*Problem to work on:* Give back an exact copy of the lines from the start of the material through the line bearing "R_ = random.Random(7)". Include both ends and nothing else.

*Supplied data:*

+--

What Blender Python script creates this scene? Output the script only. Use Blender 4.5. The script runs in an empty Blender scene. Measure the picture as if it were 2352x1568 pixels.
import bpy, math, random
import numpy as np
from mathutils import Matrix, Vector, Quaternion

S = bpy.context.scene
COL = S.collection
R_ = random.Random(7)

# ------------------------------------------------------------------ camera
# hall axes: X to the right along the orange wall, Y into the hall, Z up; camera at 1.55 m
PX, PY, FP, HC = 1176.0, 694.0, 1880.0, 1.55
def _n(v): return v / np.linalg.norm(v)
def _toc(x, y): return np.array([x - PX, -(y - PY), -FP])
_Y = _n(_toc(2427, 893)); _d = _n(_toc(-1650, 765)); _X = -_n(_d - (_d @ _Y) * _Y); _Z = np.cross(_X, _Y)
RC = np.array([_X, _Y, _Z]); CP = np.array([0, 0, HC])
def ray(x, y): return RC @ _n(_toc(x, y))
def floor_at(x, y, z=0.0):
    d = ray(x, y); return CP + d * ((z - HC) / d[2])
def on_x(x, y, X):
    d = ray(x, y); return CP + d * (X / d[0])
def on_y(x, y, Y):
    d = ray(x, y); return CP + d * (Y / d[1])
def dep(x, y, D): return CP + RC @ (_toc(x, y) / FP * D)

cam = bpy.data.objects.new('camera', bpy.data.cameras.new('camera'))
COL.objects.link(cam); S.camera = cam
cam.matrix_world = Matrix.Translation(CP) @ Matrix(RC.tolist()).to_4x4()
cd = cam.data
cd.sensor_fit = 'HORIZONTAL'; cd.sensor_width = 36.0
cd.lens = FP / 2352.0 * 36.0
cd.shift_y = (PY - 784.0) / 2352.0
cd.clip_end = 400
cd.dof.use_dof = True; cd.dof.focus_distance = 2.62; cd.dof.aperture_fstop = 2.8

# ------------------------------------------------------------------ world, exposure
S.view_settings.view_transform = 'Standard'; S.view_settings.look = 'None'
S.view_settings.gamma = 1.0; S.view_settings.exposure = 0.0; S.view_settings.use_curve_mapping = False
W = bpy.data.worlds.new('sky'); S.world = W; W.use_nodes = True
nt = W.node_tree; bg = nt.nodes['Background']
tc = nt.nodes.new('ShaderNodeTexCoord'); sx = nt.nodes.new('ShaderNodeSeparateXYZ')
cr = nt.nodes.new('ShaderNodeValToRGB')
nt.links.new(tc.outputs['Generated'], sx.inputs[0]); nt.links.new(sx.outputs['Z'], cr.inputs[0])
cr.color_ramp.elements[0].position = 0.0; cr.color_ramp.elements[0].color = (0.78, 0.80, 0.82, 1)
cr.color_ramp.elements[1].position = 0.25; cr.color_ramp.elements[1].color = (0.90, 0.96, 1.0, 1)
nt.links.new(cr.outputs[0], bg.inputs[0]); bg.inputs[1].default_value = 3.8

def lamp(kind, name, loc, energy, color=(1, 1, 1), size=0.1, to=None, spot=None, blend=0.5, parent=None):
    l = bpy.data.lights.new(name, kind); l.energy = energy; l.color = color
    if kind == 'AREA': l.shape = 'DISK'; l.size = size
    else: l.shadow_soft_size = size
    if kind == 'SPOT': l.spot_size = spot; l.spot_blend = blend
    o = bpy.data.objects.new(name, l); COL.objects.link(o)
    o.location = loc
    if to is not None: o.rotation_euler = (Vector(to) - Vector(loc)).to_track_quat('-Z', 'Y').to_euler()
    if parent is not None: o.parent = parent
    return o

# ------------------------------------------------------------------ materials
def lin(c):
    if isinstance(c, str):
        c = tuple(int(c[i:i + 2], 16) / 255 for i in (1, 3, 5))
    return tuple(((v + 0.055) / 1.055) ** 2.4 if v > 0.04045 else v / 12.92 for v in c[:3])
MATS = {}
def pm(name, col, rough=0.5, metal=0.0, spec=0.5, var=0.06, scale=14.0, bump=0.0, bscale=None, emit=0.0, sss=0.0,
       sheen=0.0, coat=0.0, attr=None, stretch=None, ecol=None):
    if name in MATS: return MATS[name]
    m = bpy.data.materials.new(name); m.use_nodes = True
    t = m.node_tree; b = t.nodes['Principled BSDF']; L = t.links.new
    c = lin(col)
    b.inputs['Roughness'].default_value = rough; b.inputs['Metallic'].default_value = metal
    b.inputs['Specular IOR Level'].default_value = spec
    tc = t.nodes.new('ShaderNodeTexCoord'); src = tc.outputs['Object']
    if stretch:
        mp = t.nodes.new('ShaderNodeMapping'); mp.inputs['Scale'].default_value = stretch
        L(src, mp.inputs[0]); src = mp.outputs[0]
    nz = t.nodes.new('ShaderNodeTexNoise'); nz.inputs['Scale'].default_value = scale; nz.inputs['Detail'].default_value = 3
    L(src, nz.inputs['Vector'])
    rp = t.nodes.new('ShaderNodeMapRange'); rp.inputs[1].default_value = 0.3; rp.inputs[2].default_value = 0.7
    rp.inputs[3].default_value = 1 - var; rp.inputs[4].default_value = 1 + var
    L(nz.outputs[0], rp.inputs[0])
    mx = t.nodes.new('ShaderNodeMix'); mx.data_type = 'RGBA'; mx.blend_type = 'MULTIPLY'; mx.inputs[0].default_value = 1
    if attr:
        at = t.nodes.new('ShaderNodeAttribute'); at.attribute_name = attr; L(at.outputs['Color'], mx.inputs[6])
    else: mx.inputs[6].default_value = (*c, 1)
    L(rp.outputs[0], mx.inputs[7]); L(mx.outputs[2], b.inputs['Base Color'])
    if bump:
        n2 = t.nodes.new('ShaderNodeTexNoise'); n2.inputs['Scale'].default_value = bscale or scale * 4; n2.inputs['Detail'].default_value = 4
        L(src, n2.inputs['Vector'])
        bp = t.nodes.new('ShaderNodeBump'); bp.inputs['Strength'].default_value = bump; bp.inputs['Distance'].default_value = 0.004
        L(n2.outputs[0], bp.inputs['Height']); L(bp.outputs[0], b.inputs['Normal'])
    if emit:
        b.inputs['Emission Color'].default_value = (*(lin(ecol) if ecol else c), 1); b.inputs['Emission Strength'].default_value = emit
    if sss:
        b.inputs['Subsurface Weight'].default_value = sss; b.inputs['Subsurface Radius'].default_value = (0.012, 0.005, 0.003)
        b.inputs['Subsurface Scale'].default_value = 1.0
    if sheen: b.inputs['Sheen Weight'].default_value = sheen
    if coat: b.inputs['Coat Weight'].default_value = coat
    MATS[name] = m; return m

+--

*Finished task:*
What Blender Python script creates this scene? Output the script only. Use Blender 4.5. The script runs in an empty Blender scene. Measure the picture as if it were 2352x1568 pixels.
import bpy, math, random
import numpy as np
from mathutils import Matrix, Vector, Quaternion

S = bpy.context.scene
COL = S.collection
R_ = random.Random(7)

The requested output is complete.